New poster here, so hi!
Maybe I'm unusual, but I believe that publishers have ebook pricing completely wrong compared with print. I seldom read any book more than once (if we limit this argument to fiction or non-fiction other than instructional books). I also cannot remember the last time I bought a new book in those categories. If I want to read a new(ish) book, I borrow it from the library. If I want to buy a book, I buy it second-hand, usually at a price point around £2.50 to £3.00. I can then sell that book back to the dealer for half the price I bought it for, resulting in a net price of £1.25 to £1.50.
I cannot buy a used ebook, nor can I sell it when I have finished with it, so I have an expenditure of maybe £6 or £7 for an item that I will read and, essentially, discard!
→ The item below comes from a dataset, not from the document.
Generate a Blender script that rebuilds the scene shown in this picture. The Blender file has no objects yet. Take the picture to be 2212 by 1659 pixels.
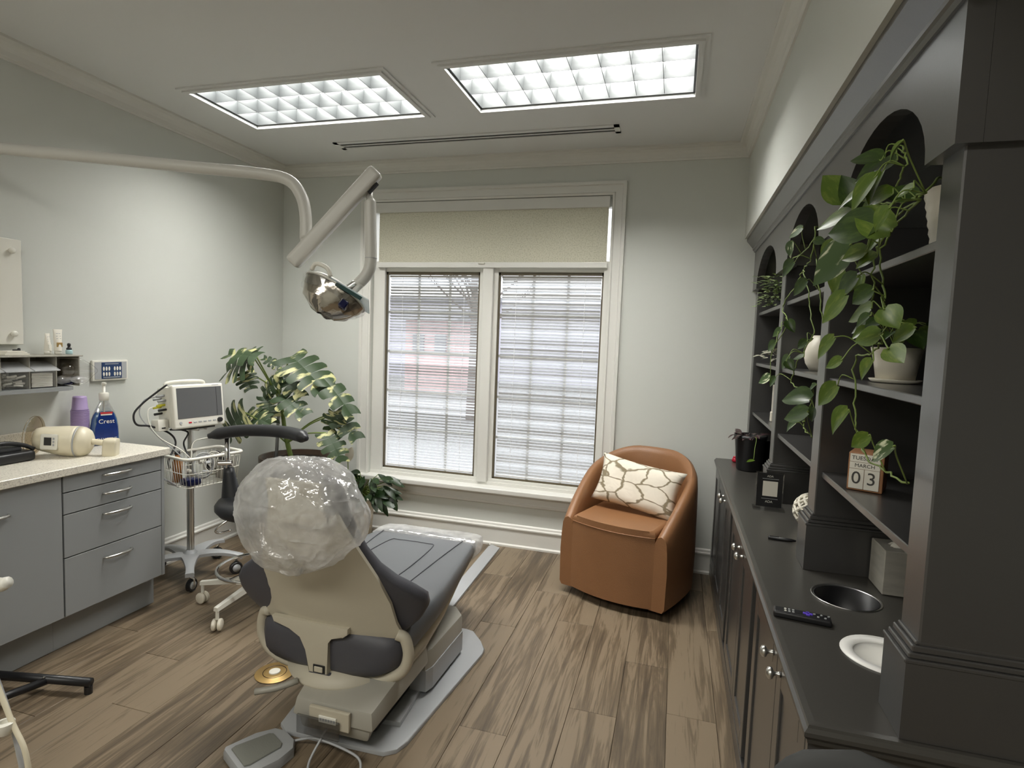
import bpy, bmesh, math, random
from mathutils import Vector, Matrix, noise
random.seed(7)
S = bpy.context.scene
COL = S.collection
PI = math.pi

# ---------------------------------------------------------------- camera
cd = bpy.data.cameras.new('camera'); cam = bpy.data.objects.new('camera', cd); COL.objects.link(cam)
cd.sensor_width = 36.0; cd.lens = 36 * 1248.53 / 2212; cd.clip_start = 0.02; cd.clip_end = 300
def cam_rot(yaw, pitch, roll):
    sy, cy = math.sin(yaw), math.cos(yaw)
    f = Vector((sy*math.cos(pitch), cy*math.cos(pitch), math.sin(pitch)))
    r = Vector((cy, -sy, 0)); u = r.cross(f)
    c, s = math.cos(roll), math.sin(roll)
    r2 = c*r + s*u; u2 = -s*r + c*u
    return Matrix((r2, u2, -f)).transposed()
cam.matrix_world = Matrix.Translation((0, 0, 1.4114)) @ cam_rot(-0.27481, -0.07543, 0.03771).to_4x4()
S.camera = cam
# ---------------------------------------------------------------- world, exposure
w = bpy.data.worlds.new('sky'); S.world = w; w.use_nodes = True
bg = w.node_tree.nodes['Background']; bg.inputs[0].default_value = (0.94, 0.97, 1.0, 1); bg.inputs[1].default_value = 2.75
S.view_settings.view_transform = 'Standard'; S.view_settings.look = 'None'
S.view_settings.gamma = 1; S.view_settings.use_curve_mapping = False
S.view_settings.exposure = 0.0
S.cycles.use_denoising = True
S.cycles.max_bounces = 7; S.cycles.diffuse_bounces = 4; S.cycles.glossy_bounces = 3; S.cycles.adaptive_threshold = .02
S.cycles.transparent_max_bounces = 10; S.cycles.transmission_bounces = 6
S.cycles.sample_clamp_indirect = 6; S.cycles.caustics_reflective = False; S.cycles.caustics_refractive = False
LAMP = 41.0            # radiance of the ceiling troffers' diffusers
def area(name, loc, sx, sy, power, col=(1, .97, .9), rot=(0, 0, 0)):
    l = bpy.data.lights.new(name, 'AREA'); l.shape = 'RECTANGLE'; l.size = sx; l.size_y = sy
    l.energy = power; l.color = col
    o = bpy.data.objects.new(name, l); o.location = loc; o.rotation_euler = rot; COL.objects.link(o); return o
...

I refuse to do this, largely because I am a voracious reader and I would be penniless in a very short time. For example, if I go on a 2 week holiday in the summer, I would typically take around 8 paperbacks with me. (Obviously, the ereader is a massive boon to me!) When I get back, I take these books back to the bookstall and hand them in at 50% part-exchange against some more.
Where is the economic sense in me paying the prices asked for ebooks? I realise that publishers need to make a profit, and authors need to make a living, but the business model needs to change massively before they make a penny from me.
Once ebooks can be traded in exactly the same way as paper books, with prices to match, then that is fair. To charge almost the same price as for a paper book for something that essentially has absolutely no value the moment you download it is tantamount to robbery for me.